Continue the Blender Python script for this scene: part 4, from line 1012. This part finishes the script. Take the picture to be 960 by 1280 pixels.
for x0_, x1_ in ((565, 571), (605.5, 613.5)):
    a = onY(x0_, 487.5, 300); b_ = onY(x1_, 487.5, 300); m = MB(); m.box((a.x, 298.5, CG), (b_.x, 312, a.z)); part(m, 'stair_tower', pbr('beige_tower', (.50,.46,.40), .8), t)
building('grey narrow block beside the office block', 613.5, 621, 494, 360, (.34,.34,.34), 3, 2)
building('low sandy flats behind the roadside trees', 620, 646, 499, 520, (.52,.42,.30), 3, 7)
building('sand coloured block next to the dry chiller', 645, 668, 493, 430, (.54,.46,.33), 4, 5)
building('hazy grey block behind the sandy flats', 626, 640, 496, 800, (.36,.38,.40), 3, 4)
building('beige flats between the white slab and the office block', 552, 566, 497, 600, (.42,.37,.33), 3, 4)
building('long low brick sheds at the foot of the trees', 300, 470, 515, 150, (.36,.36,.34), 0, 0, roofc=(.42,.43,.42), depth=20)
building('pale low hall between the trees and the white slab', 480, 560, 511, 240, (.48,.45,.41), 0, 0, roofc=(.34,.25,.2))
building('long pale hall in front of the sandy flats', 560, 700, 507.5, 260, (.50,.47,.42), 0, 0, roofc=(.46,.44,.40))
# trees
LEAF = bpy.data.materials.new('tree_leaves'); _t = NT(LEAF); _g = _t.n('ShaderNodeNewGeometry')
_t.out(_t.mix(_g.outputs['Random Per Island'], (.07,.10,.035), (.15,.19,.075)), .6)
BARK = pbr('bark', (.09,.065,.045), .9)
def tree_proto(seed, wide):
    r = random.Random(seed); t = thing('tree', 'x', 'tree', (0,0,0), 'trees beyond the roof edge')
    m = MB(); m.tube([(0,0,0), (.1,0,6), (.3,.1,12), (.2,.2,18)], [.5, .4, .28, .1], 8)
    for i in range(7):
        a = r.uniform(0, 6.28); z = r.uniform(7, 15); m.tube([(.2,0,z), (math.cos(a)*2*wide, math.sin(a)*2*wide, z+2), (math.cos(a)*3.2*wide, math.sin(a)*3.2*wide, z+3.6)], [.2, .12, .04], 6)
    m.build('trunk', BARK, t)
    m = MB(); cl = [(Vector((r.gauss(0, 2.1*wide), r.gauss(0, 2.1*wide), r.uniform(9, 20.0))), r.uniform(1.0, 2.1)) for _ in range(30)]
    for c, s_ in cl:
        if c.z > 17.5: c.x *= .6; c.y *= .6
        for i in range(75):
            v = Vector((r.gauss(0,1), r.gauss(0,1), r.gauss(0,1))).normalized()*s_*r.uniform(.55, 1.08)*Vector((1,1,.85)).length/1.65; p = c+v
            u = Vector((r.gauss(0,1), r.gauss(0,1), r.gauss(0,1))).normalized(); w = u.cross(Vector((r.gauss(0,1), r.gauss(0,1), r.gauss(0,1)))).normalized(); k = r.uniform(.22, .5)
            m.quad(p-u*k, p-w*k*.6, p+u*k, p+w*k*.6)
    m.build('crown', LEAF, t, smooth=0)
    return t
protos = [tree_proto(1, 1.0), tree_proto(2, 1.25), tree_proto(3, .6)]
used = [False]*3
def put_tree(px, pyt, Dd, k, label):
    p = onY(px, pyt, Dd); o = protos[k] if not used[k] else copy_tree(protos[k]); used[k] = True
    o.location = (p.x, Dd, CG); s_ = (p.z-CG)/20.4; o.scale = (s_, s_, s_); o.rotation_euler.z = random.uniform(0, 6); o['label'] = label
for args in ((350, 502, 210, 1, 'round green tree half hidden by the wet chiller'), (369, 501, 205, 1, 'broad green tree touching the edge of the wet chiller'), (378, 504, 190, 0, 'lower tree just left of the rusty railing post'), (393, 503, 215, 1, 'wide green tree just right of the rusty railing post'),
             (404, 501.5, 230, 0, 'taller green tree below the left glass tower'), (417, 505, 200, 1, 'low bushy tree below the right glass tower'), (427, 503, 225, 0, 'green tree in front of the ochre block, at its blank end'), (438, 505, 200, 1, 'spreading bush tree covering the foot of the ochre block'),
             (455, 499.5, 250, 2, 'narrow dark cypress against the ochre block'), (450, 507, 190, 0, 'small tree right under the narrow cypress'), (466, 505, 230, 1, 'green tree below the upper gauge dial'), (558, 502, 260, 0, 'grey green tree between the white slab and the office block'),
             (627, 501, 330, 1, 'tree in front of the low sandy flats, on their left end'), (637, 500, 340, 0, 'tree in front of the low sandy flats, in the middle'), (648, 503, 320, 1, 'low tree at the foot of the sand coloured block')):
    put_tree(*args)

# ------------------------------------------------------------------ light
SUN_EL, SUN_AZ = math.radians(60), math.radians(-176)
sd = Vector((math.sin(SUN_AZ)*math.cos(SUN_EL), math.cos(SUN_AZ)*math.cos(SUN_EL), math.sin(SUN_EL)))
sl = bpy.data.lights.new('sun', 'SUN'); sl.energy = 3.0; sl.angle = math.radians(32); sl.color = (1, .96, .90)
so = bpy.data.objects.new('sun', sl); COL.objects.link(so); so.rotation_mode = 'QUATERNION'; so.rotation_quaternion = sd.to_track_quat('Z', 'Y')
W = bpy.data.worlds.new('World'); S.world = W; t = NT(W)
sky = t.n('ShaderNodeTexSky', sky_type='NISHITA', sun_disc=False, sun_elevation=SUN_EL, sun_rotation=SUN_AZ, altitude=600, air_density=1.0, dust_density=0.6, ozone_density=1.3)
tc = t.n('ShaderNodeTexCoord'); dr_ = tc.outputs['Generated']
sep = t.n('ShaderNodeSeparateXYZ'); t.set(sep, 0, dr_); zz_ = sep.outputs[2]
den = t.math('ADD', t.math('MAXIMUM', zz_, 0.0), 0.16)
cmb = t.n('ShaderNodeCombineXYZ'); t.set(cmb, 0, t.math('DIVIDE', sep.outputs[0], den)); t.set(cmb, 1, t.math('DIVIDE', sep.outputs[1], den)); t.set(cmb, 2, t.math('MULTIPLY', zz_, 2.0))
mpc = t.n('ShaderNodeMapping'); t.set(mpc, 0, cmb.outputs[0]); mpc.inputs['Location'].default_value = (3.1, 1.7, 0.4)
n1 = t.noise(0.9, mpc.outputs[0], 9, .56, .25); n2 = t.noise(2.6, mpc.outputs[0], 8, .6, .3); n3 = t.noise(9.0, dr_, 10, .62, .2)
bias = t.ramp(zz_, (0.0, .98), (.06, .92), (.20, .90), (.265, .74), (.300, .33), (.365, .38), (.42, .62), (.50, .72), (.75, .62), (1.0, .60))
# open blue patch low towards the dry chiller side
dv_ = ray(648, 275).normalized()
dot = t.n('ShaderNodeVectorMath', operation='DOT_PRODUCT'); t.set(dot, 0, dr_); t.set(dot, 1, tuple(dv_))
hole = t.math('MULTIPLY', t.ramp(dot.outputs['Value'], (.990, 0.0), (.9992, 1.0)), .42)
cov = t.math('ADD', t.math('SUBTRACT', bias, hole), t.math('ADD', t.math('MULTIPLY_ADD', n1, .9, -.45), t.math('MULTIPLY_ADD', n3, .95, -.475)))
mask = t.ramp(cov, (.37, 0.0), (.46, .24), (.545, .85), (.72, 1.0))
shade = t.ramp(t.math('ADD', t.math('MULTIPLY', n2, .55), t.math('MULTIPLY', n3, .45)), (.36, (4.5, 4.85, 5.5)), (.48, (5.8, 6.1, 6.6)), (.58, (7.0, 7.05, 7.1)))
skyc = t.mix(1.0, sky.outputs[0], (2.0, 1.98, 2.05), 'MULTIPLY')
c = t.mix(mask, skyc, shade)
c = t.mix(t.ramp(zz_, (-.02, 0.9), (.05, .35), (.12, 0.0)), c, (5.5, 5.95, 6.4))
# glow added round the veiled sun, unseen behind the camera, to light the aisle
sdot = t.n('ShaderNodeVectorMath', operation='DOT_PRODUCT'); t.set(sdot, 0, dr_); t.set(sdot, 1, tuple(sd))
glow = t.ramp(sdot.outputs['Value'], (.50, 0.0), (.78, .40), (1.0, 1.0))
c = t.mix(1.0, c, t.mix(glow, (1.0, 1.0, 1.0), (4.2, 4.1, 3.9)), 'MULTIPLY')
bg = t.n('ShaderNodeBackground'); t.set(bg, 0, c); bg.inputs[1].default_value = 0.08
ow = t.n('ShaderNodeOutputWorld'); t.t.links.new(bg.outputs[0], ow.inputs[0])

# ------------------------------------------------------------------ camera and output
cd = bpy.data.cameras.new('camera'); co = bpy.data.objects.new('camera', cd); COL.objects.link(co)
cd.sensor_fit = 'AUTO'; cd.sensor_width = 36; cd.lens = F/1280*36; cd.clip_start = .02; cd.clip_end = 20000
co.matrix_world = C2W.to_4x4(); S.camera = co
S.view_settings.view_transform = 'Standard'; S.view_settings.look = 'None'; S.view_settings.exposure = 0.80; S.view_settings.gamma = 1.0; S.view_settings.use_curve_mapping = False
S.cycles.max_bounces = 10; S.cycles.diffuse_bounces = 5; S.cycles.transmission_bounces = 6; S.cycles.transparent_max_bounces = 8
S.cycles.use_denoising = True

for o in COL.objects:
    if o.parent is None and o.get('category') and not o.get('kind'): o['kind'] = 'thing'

_PROBLEM STATEMENT_
Go through the listing above and pull out each line containing the word "part".

_TASK RESPONSE_
Continue the Blender Python script for this scene: part 4, from line 1012. This part finishes the script. Take the picture to be 960 by 1280 pixels.
    a = onY(x0_, 487.5, 300); b_ = onY(x1_, 487.5, 300); m = MB(); m.box((a.x, 298.5, CG), (b_.x, 312, a.z)); part(m, 'stair_tower', pbr('beige_tower', (.50,.46,.40), .8), t)